Des inquiétudes sur la croissance grandissantes
Aux Etats-Unis, après le soulagement suscité par les données du premier trimestre, les préoccupations relatives à la croissance sont reparties à la hausse. Certes, le rythme des créations d’emplois reste, globalement, soutenu mais l’investissement marque le pas. Les signaux envoyés par le marché (inversion de certaines parties de la courbe de taux) ou les enquêtes auprès des entreprises, font craindre une récession. Les Etats-Unis ont beau être entrés dans leur 121e mois d’expansion, l’heure n’est plus aux réjouissances. Dans la zone euro, le secteur manufacturier, en particulier en Allemagne, reste sous pression, tandis que les services continuent d’afficher une bonne tenue. En France, on note une certaine amélioration.
Dans les pays émergents, le ralentissement de la croissance se poursuit et risque même de s’accentuer d’ici à la fin de l’année. La guerre des droits de douane entre les Etats-Unis et la Chine n’a fait qu’aggraver le retournement à la baisse des échanges commerciaux intra-asiatiques, initié courant 2018.
Malgré les annonces de poursuite/relance des négociations, la demande extérieure restera un frein puissant à la croissance des pays émergents non seulement en Asie mais aussi en Amérique latine, en Afrique et au Moyen-Orient. D’ailleurs, les prix des métaux et du pétrole sont, en tendance, orientés à la baisse depuis, respectivement, la mi-2018 et le dernier trimestre 2018, et les prix des matières premières agricoles sont, en moyenne, toujours étals depuis la mi-2015. La convalescence difficile de nombre de pays producteurs de matières premières risque donc de se prolonger.
La reconduction de l’accord OPEP+ témoigne de la situation compliquée des pays producteurs de pétrole.

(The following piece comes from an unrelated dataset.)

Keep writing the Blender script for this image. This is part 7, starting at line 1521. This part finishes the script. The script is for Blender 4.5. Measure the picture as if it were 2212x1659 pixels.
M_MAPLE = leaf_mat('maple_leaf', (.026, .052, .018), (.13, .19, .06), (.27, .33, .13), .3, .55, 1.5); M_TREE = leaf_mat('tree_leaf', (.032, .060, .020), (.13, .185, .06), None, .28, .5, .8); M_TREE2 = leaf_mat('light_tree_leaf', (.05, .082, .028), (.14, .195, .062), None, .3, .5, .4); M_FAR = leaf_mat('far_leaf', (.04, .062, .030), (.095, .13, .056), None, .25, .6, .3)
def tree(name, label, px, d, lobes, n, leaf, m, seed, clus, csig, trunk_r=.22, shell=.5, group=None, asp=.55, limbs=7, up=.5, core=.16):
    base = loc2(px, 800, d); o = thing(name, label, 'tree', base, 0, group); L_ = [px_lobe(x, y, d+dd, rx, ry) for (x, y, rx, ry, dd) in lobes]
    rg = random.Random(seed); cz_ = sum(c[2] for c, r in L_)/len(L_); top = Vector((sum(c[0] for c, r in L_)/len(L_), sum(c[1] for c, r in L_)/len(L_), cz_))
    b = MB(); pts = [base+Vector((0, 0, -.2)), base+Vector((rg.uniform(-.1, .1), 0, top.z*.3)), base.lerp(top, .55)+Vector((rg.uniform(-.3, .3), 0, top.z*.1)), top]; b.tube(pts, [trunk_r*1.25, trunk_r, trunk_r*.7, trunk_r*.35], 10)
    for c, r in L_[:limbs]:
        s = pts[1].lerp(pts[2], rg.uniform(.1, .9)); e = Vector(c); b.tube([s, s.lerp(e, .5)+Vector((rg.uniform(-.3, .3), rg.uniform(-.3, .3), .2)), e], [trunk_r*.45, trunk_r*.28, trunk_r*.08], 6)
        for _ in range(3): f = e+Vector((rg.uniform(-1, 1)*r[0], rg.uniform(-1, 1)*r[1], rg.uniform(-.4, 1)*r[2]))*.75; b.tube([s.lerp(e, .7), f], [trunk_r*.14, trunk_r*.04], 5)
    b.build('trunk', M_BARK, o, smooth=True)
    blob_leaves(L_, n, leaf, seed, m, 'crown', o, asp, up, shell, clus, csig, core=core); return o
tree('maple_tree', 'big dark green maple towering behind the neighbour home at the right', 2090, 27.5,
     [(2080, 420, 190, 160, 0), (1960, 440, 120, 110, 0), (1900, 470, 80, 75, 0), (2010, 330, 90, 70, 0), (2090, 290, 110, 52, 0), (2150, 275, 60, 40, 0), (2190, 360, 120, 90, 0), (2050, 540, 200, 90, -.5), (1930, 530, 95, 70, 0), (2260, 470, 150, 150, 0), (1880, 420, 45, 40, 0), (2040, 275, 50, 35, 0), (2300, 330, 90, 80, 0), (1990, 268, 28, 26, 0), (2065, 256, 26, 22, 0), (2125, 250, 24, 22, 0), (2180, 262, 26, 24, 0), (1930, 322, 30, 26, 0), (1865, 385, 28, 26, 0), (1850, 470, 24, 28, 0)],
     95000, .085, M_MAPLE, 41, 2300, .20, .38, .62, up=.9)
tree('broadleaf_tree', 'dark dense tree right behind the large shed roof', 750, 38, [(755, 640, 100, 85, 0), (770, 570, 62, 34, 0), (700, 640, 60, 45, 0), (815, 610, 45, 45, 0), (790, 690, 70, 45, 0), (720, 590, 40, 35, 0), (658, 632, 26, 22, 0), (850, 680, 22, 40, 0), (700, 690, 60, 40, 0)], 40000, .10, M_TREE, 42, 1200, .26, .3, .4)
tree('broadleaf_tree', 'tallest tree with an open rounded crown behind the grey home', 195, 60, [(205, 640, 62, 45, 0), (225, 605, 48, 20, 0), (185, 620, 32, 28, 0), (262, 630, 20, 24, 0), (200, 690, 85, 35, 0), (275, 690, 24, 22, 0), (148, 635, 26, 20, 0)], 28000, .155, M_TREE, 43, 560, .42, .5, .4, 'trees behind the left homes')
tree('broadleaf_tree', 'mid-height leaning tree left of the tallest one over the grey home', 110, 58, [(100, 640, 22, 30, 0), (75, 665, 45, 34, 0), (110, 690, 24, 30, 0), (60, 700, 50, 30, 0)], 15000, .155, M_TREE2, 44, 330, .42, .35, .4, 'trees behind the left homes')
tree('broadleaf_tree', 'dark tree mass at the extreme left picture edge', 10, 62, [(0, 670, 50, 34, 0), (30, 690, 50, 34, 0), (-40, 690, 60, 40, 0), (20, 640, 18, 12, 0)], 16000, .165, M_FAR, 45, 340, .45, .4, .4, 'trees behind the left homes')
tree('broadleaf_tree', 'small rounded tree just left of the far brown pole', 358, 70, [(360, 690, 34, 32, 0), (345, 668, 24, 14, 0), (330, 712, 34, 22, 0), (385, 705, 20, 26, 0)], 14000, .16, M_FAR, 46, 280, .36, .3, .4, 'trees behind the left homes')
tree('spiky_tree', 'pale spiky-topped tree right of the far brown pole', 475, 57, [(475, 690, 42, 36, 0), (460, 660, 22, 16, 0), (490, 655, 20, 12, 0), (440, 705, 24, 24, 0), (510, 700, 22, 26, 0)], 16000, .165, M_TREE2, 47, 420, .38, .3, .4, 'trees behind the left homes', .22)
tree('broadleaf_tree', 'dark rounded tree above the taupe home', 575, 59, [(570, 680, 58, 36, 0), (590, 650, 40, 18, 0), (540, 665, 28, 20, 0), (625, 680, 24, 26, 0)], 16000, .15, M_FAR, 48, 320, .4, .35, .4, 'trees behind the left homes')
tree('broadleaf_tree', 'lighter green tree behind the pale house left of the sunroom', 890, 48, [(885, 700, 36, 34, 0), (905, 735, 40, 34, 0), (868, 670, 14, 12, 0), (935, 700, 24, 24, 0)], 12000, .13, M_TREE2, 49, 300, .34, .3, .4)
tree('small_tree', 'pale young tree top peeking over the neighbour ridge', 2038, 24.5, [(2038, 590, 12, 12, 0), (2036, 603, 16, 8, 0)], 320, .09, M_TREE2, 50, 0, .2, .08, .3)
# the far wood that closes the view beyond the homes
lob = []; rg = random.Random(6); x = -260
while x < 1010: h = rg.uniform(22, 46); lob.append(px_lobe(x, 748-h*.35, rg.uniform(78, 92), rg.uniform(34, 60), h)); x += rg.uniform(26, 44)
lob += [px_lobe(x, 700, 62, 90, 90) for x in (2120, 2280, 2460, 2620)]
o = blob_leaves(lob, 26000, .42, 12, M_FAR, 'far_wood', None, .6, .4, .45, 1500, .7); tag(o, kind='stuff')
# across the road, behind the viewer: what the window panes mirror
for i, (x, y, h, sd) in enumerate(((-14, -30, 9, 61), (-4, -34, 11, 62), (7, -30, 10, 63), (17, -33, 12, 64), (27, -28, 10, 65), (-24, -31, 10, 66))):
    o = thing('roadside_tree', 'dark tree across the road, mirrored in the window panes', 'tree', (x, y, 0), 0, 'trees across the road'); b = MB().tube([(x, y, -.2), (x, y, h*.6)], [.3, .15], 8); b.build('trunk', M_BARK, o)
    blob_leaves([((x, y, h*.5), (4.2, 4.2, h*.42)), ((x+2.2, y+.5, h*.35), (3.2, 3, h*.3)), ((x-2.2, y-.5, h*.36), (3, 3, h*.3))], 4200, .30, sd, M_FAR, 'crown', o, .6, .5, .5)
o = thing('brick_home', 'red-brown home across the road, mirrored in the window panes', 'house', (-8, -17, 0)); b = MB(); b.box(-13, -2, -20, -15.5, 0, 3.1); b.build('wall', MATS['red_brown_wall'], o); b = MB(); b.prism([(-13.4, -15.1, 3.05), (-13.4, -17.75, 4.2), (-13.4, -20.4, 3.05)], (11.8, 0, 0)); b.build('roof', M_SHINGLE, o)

A l’exception des pays d’Europe centrale, il ne faut pas trop compter sur le soutien de la demande intérieure notamment chez les poids lourds (Chine, Inde, Brésil, Russie, Mexique, Turquie, Afrique du Sud, pays du GCC dans leur ensemble). D’une part, la politique monétaire y est, au mieux, très prudente. D’autre part, les marges de manœuvre budgétaires existent seulement en Chine, en Russie, en Turquie et dans les pays du GCC mais leur utilisation n’est pas sans conséquence, soit sur la dynamique de la dette (Arabie Saoudite), soit sur la stabilité financière (Turquie). Elles seront donc utilisées avec parcimonie.
Point de bascule
La question qui se pose pour les prochains mois est de savoir si on se dirige vers un point de bascule. Les fondamentaux (marché du travail, progression du revenu, croissance bénéficiaire des entreprises, taux d’intérêt) sont, dans l’ensemble, toujours satisfaisants, mais une période prolongée d’incertitude pourrait en limiter l’influence sur la croissance, ce qui pourrait à son tour peser sur la confiance et le comportement du marché et déclencher une boucle de rétroaction négative. La diminution de l’incertitude aurait manifestement pour effet de stimuler la confiance et de susciter un rebond de la croissance. Les négociateurs commerciaux devraient avoir cela à l’esprit lors de leur prochaine réunion.